Finding a specific dot product from a cross product

Question

I am doing the no bullsh*t guide to linear algebra. On page 161 problem 2.9 is:

Find a vector that is orthogonal to both $u_1 = (1,0,1)$ and $u_2 = (1,3,0)$ and whose dot product with the vector $v = (1,1,0)$ is equal to $8$.

I took the cross product of $u_1$ and $u_2$ and got $(-3,1,3)$. From there I can see we need to find values such that $-3x + 1y = 8$. However, I think I need another equation to solve this system.

I was able to draw the vectors $u_1, u_2$, their cross product, and figure out the solution $(12, -4, -12)$ by following the slope of the line made by the cross product vector, but I am not sure how to systematically solve this kind of problem.

Can someone explain the right way to get the answer?

Answer 1

Your final answer is correct. The mistake in the first calculation was that you wrote that you must have $-3x+1y=8$ but it should've been $-3x+1x=8$.

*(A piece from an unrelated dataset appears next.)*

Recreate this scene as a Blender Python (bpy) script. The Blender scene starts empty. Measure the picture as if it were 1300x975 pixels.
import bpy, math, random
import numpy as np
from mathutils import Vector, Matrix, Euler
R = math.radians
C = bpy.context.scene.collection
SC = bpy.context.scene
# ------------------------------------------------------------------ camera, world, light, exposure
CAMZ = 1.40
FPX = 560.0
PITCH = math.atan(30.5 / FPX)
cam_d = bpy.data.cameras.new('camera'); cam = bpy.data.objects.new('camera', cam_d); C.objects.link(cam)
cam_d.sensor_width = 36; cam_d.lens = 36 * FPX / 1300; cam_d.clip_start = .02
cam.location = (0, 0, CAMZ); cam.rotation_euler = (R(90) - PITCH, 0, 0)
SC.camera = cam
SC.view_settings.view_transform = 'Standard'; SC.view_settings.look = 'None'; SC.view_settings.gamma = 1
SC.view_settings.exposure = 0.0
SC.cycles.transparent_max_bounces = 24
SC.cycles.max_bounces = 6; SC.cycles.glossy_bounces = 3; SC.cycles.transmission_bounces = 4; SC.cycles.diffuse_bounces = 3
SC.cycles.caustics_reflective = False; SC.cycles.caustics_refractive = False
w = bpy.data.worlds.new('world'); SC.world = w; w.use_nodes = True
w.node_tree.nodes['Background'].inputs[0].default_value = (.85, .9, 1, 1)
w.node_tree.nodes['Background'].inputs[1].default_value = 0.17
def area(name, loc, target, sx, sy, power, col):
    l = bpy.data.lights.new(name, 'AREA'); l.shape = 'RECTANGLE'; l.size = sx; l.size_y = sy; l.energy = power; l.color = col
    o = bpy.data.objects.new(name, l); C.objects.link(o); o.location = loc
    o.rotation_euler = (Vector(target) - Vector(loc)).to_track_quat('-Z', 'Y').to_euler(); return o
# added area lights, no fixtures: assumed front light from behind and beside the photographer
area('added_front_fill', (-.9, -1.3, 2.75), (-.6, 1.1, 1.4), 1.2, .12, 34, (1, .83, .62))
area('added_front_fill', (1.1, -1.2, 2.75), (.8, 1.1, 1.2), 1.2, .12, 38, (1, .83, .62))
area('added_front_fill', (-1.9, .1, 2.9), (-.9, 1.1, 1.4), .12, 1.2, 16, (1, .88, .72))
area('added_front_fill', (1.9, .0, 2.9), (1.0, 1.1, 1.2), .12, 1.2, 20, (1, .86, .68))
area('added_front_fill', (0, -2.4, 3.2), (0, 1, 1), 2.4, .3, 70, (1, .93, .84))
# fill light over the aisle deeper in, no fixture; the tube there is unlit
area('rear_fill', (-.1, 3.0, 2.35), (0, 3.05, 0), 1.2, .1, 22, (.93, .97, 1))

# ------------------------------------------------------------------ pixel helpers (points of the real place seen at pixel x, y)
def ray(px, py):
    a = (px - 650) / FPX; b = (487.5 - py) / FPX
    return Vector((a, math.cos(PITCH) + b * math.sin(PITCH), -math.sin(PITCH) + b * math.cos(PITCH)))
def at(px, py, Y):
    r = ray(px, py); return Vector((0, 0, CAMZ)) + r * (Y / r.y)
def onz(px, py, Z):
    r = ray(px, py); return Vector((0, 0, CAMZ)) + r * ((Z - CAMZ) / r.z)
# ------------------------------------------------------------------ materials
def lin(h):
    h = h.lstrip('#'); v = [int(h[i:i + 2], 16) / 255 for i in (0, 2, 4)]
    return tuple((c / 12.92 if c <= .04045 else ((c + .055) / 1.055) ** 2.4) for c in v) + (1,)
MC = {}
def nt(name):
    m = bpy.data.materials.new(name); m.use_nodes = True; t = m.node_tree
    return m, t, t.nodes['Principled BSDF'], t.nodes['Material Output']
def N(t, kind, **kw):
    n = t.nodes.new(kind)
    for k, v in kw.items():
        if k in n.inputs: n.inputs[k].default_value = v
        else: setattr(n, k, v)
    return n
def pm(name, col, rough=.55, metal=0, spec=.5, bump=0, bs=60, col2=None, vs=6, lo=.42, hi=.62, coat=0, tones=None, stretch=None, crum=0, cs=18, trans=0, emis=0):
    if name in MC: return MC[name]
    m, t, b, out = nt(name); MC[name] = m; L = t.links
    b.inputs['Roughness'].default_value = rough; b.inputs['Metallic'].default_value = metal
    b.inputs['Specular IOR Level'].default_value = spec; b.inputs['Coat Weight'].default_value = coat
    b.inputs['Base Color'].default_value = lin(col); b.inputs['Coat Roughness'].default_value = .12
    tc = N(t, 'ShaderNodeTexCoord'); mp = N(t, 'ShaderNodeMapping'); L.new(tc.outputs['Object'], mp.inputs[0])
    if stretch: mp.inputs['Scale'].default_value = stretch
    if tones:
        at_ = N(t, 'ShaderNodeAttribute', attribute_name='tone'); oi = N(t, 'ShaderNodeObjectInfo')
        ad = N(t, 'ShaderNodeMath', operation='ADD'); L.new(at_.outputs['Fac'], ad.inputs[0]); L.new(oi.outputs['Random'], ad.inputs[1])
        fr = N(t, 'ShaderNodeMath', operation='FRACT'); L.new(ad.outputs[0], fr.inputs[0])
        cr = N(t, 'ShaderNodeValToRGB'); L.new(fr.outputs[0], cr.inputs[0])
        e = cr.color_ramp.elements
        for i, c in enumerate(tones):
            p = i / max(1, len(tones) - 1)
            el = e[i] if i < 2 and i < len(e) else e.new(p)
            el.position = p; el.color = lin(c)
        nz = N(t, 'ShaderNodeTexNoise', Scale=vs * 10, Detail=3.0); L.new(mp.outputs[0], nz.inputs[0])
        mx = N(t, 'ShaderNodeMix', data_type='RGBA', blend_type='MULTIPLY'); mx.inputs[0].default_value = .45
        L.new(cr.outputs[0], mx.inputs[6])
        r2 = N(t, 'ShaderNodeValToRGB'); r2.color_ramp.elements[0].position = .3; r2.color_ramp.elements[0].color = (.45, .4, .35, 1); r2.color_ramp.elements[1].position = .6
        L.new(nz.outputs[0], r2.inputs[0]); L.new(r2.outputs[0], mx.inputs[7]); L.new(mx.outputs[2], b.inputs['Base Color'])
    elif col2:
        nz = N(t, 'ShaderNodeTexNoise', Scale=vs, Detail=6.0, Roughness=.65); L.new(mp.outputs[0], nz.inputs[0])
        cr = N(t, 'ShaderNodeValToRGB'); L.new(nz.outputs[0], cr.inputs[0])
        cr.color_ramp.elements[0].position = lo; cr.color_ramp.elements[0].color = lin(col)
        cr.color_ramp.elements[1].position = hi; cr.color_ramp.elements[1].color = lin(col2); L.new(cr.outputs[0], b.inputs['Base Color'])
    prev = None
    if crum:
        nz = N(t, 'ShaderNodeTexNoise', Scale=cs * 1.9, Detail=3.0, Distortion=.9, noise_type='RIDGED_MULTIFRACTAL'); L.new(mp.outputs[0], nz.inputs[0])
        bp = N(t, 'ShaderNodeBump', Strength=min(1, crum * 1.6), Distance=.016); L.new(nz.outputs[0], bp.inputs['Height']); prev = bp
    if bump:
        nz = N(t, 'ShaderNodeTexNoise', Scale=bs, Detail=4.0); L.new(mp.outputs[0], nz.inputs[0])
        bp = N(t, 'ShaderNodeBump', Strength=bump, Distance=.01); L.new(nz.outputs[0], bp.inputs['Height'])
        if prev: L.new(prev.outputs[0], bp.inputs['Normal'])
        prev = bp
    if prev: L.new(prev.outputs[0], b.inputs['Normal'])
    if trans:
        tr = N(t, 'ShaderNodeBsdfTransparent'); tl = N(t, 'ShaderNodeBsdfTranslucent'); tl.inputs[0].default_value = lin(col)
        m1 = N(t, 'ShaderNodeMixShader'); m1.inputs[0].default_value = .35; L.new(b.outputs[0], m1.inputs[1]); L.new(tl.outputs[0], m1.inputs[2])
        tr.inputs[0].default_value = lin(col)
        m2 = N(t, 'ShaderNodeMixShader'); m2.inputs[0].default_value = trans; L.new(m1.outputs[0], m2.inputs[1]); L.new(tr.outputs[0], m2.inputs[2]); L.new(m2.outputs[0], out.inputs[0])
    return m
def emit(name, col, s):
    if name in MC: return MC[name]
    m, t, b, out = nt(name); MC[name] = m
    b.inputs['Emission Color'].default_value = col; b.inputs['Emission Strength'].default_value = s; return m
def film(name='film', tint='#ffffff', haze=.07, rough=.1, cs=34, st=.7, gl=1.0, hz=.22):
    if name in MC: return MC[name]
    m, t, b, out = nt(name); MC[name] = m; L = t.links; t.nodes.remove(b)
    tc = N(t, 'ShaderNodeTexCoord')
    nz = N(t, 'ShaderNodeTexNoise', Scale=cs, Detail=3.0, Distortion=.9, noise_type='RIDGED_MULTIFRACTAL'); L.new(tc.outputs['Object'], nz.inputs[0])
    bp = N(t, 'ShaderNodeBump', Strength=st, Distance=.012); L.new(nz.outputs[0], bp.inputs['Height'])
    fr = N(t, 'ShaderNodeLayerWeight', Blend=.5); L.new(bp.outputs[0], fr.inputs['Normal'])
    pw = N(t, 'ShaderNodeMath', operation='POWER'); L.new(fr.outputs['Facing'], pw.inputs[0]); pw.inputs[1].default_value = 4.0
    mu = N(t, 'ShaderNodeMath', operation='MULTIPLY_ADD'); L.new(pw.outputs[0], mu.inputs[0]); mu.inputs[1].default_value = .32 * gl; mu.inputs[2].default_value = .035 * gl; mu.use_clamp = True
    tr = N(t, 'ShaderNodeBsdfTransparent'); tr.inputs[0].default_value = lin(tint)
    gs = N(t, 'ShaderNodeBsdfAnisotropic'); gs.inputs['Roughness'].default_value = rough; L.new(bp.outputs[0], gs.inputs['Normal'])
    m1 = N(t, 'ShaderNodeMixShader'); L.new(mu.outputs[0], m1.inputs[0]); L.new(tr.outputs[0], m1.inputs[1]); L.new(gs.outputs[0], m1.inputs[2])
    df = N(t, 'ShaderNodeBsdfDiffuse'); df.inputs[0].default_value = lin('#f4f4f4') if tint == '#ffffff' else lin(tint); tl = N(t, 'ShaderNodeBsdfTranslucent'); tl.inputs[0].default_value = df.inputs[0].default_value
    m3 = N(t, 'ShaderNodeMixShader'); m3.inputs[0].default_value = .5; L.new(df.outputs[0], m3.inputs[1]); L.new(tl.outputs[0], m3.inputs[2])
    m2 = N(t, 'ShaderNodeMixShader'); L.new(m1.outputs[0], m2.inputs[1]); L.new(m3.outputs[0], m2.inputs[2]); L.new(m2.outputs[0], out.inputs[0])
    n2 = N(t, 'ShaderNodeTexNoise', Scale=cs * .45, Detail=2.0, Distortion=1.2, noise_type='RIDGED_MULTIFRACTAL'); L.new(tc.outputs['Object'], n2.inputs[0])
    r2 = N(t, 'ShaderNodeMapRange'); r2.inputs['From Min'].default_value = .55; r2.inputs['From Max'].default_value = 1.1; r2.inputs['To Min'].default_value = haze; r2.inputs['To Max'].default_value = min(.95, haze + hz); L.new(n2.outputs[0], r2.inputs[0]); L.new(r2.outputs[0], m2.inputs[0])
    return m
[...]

You found that the cross product is $w=(-3,1,3)$ which means that any vector which is orthogonal to both $u_1$ and $u_2$ must lie on the line spanned by $w$, that is, must be of the form $\lambda w=(-3\lambda, \lambda, 3\lambda)$ for some $\lambda\in\mathbb{R}$. The dot product constraint gives $$(-3\lambda,\lambda,3\lambda)\cdot(1,1,0)=8$$ so that $\lambda=-4$ so substituting this we get $(12,-4,-12)$ which is your solution.

Answer 2

I went the same way like @Snaw above: Any multiple of vector $\begin{pmatrix}-3 \\ 1 \\ 3 \end{pmatrix}$ fulfills the requirement to be orthogonal to the given vectors $u_1$ and $u_2$. Let $k$ be the factor of that orthogonal vector. This finally leads to the equation: $-3k\cdot 1+1k\cdot 1+3k\cdot 0 = 8$ which finally gives you the factor $k=-4$ for your solution.

Answer 3

Option:

1)Vector perpendicular to $(1,0,1)$ is $(a, b, -a)$.

2)$(a, b, - a) \cdot (1,3,0)=a+3b=0;$

We get $(-3b,b,3b).$

3)$b(-3,1,3)\cdot (1,1,0)=8;$

$b(-3+1)=8; b=-4;$

Finally we have $(12,-4,-12).$

Answer 4

Let $U = \begin{bmatrix}1 &0 &1\\1 & 3 &0\end{bmatrix}$ and $v = [1, 1, 0]$. Then you're being asked to find $x$ such that $Ux=0$ and $vx=8$. Note that $x$ is a three-dimensional column vector, while the $0$ in $Ux =0$ is a two-dimensional column vector. You can combine these two equations into one. Take $M$ to be a matrix with the first two rows being $U$ and the bottom row being $v$:

$M= \begin{bmatrix}1 &0 &1\\1 & 3 &0\\1&1&0\end{bmatrix}$

Then $Mx$ is a three-dimensional column vector where the first two entries are $0 $ (representing orthogonality) and the last entry is 8 (representing the dot product being $8$).

$\begin{bmatrix}1 &0 &1\\1 & 3 &0\\1&1&0\end{bmatrix} \begin{bmatrix}x_1\\x_2 \\x_3\end{bmatrix} = \begin{bmatrix}0\\0\\8\end{bmatrix}$

The first two rows give a homogenous system. Remember that homogenous systems don't give unique solutions; any multiple of a homogenous system is also a solution. So once you've row-reduced the first two rows, you should have a solution expressed in terms of a free variable. You can then use the last row to solve for the value of that variable.